● **Brief**
Leave out any pictures and transcribe all other data below exactly.
-- Start of Data --
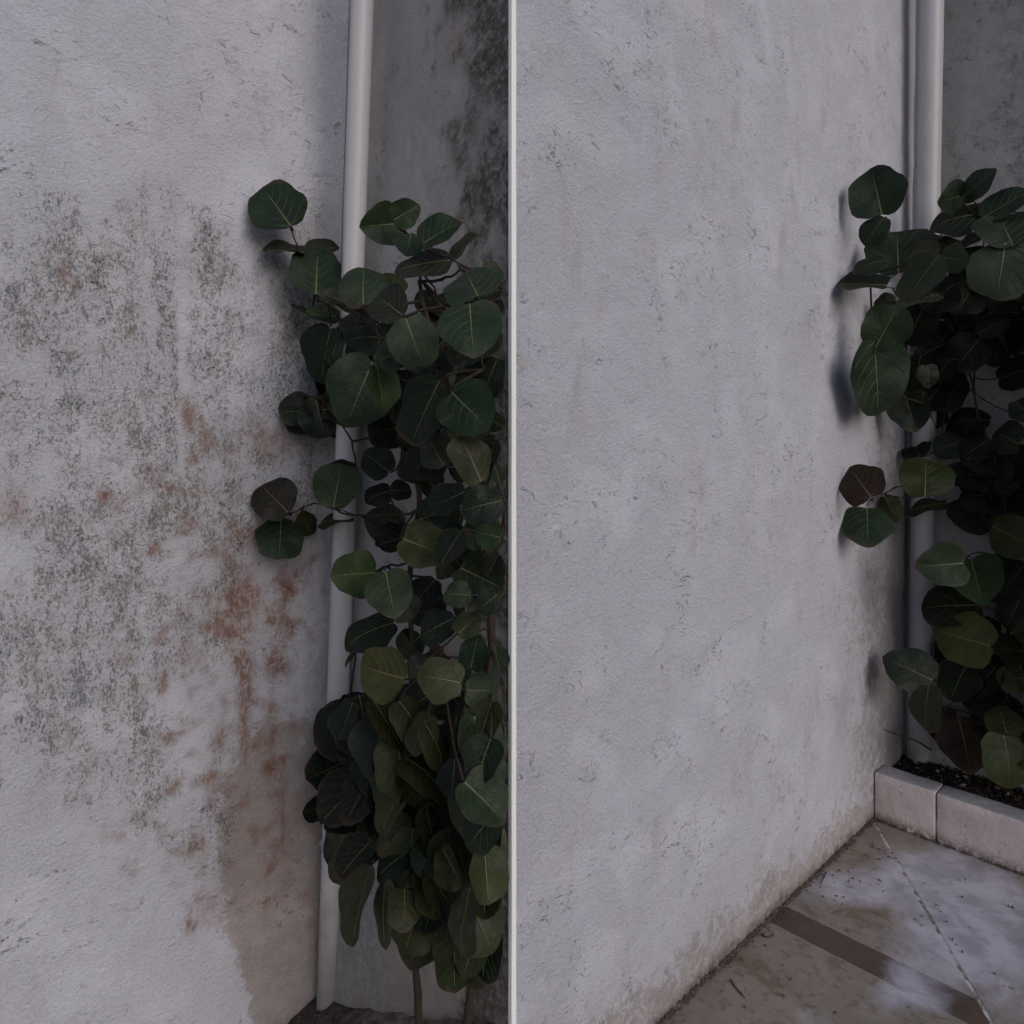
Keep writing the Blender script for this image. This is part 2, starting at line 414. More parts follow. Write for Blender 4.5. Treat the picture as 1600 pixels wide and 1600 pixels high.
# white divider line, added as a strip; the arris has no such part
def divider_strip(e, parent):
    prof = [(-.003, .0105), (.0022, .0105), (.0026, .002), (.0016, -.0012), (-.0010, -.0022), (-.0095, -.0020), (-.0095, .003), (-.003, .003)]
    V, Fc = [], []
    nz = 60
    for j in range(nz + 1):
        z = WALL_H * j / nz
        for a, b in prof:          # a out of the long wall, b along it from the arris
            g = .0006 * fbm(Vector((a * 40, b * 40, z)), 5, 2)
            p = e + AN * (a + g) - AW * (b)
            V.append((p.x, p.y, z))
    m = len(prof)
    for j in range(nz):
        for i in range(m):
            Fc.append((j * m + i, j * m + (i + 1) % m, (j + 1) * m + (i + 1) % m, (j + 1) * m + i))
    Fc.append(tuple(range(m))[::-1]); Fc.append(tuple(nz * m + i for i in range(m)))
    o = mesh('added_divider_strip', V, Fc, M_divider, parent)
    bm = bmesh.new(); bm.from_mesh(o.data); bmesh.ops.recalc_face_normals(bm, faces=bm.faces); bm.to_mesh(o.data); bm.free()
divider_strip(E1, clean)

# ------------------------------------------------------------------ tubes, pipes
def tube(V, Fc, pts, rad, seg=8, cap=True):
    """append a tube through pts (radii rad) to V, Fc"""
    n = len(pts); b0 = len(V)
    prev = None
    for i, p in enumerate(pts):
        t = (pts[min(i + 1, n - 1)] - pts[max(i - 1, 0)])
        if t.length < 1e-9: t = Vector((0, 0, 1))
        t.normalize()
        if prev is None:
            x = t.orthogonal().normalized()
        else:
            x = (prev - t * prev.dot(t)).normalized()
        prev = x; y = t.cross(x)
        for s in range(seg):
            a = 2 * math.pi * s / seg
            V.append(p + (x * math.cos(a) + y * math.sin(a)) * rad[i])
    for i in range(n - 1):
        for s in range(seg):
            Fc.append((b0 + i * seg + s, b0 + i * seg + (s + 1) % seg, b0 + (i + 1) * seg + (s + 1) % seg, b0 + (i + 1) * seg + s))
    if cap:
        Fc.append(tuple(b0 + s for s in range(seg))[::-1]); Fc.append(tuple(b0 + (n - 1) * seg + s for s in range(seg)))

def downpipe(xt, yt, xb, yb, corner, wpx, label):
    off = .052
    p0 = corner + BN * off
    a, b = plane_hit(xt, yt, p0, BN), plane_hit(xb, yb, p0, BN)
    d = (a - b) / (a.z - b.z)
    foot = b + d * (-.18 - b.z); top = b + d * (WALL_H - .1 - b.z)
    r = wpx / F * b.y / 2
    pts = [foot.lerp(top, t / 40) for t in range(41)]
    V, Fc = [], []
    tube(V, Fc, pts, [r * (1 + .012 * mnoise.noise(Vector((0, 0, t * .7)))) for t in range(41)], 32)
    root = mesh('downpipe', V, Fc, M_pipe, smooth=True)
    tag(root, label, 'downpipe', 'white downpipes in the wall corners')
    # wall brackets at the top, out of the way of the view, one low behind the leaves
    for z in (3.7, .42):
        q = foot.lerp(top, (z - foot.z) / (top.z - foot.z))
        V, Fc = [], []
        ring = []
        for s in range(25):
            an = 2 * math.pi * s / 24
            ring.append(q + Vector((math.cos(an), math.sin(an), 0)) * (r + .002))
        tube(V, Fc, ring, [.004] * 25, 6)
        tube(V, Fc, [q - BN * r, q - BN * (off + .01)], [.006, .006], 6)
        mesh('pipe_bracket', V, Fc, M_pipe, root, True)
    return root
downpipe(566, 10, 529.5, 1050, C1, 34, 'white painted downpipe in the corner of the stained bay')
downpipe(1456, 10, 1433.5, 1215, C2, 32.5, 'white painted downpipe standing behind the planter kerb')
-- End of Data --
● **Answer to this problem**
Keep writing the Blender script for this image. This is part 2, starting at line 414. More parts follow. Write for Blender 4.5. Treat the picture as 1600 pixels wide and 1600 pixels high.
# white divider line, added as a strip; the arris has no such part
def divider_strip(e, parent):
    prof = [(-.003, .0105), (.0022, .0105), (.0026, .002), (.0016, -.0012), (-.0010, -.0022), (-.0095, -.0020), (-.0095, .003), (-.003, .003)]
    V, Fc = [], []
    nz = 60
    for j in range(nz + 1):
        z = WALL_H * j / nz
        for a, b in prof:          # a out of the long wall, b along it from the arris
            g = .0006 * fbm(Vector((a * 40, b * 40, z)), 5, 2)
            p = e + AN * (a + g) - AW * (b)
            V.append((p.x, p.y, z))
    m = len(prof)
    for j in range(nz):
        for i in range(m):
            Fc.append((j * m + i, j * m + (i + 1) % m, (j + 1) * m + (i + 1) % m, (j + 1) * m + i))
    Fc.append(tuple(range(m))[::-1]); Fc.append(tuple(nz * m + i for i in range(m)))
    o = mesh('added_divider_strip', V, Fc, M_divider, parent)
    bm = bmesh.new(); bm.from_mesh(o.data); bmesh.ops.recalc_face_normals(bm, faces=bm.faces); bm.to_mesh(o.data); bm.free()
divider_strip(E1, clean)

# ------------------------------------------------------------------ tubes, pipes
def tube(V, Fc, pts, rad, seg=8, cap=True):
    """append a tube through pts (radii rad) to V, Fc"""
    n = len(pts); b0 = len(V)
    prev = None
    for i, p in enumerate(pts):
        t = (pts[min(i + 1, n - 1)] - pts[max(i - 1, 0)])
        if t.length < 1e-9: t = Vector((0, 0, 1))
        t.normalize()
        if prev is None:
            x = t.orthogonal().normalized()
        else:
            x = (prev - t * prev.dot(t)).normalized()
        prev = x; y = t.cross(x)
        for s in range(seg):
            a = 2 * math.pi * s / seg
            V.append(p + (x * math.cos(a) + y * math.sin(a)) * rad[i])
    for i in range(n - 1):
        for s in range(seg):
            Fc.append((b0 + i * seg + s, b0 + i * seg + (s + 1) % seg, b0 + (i + 1) * seg + (s + 1) % seg, b0 + (i + 1) * seg + s))
    if cap:
        Fc.append(tuple(b0 + s for s in range(seg))[::-1]); Fc.append(tuple(b0 + (n - 1) * seg + s for s in range(seg)))

def downpipe(xt, yt, xb, yb, corner, wpx, label):
    off = .052
    p0 = corner + BN * off
    a, b = plane_hit(xt, yt, p0, BN), plane_hit(xb, yb, p0, BN)
    d = (a - b) / (a.z - b.z)
    foot = b + d * (-.18 - b.z); top = b + d * (WALL_H - .1 - b.z)
    r = wpx / F * b.y / 2
    pts = [foot.lerp(top, t / 40) for t in range(41)]
    V, Fc = [], []
    tube(V, Fc, pts, [r * (1 + .012 * mnoise.noise(Vector((0, 0, t * .7)))) for t in range(41)], 32)
    root = mesh('downpipe', V, Fc, M_pipe, smooth=True)
    tag(root, label, 'downpipe', 'white downpipes in the wall corners')
    # wall brackets at the top, out of the way of the view, one low behind the leaves
    for z in (3.7, .42):
        q = foot.lerp(top, (z - foot.z) / (top.z - foot.z))
        V, Fc = [], []
        ring = []
        for s in range(25):
            an = 2 * math.pi * s / 24
            ring.append(q + Vector((math.cos(an), math.sin(an), 0)) * (r + .002))
        tube(V, Fc, ring, [.004] * 25, 6)
        tube(V, Fc, [q - BN * r, q - BN * (off + .01)], [.006, .006], 6)
        mesh('pipe_bracket', V, Fc, M_pipe, root, True)
    return root
downpipe(566, 10, 529.5, 1050, C1, 34, 'white painted downpipe in the corner of the stained bay')
downpipe(1456, 10, 1433.5, 1215, C2, 32.5, 'white painted downpipe standing behind the planter kerb')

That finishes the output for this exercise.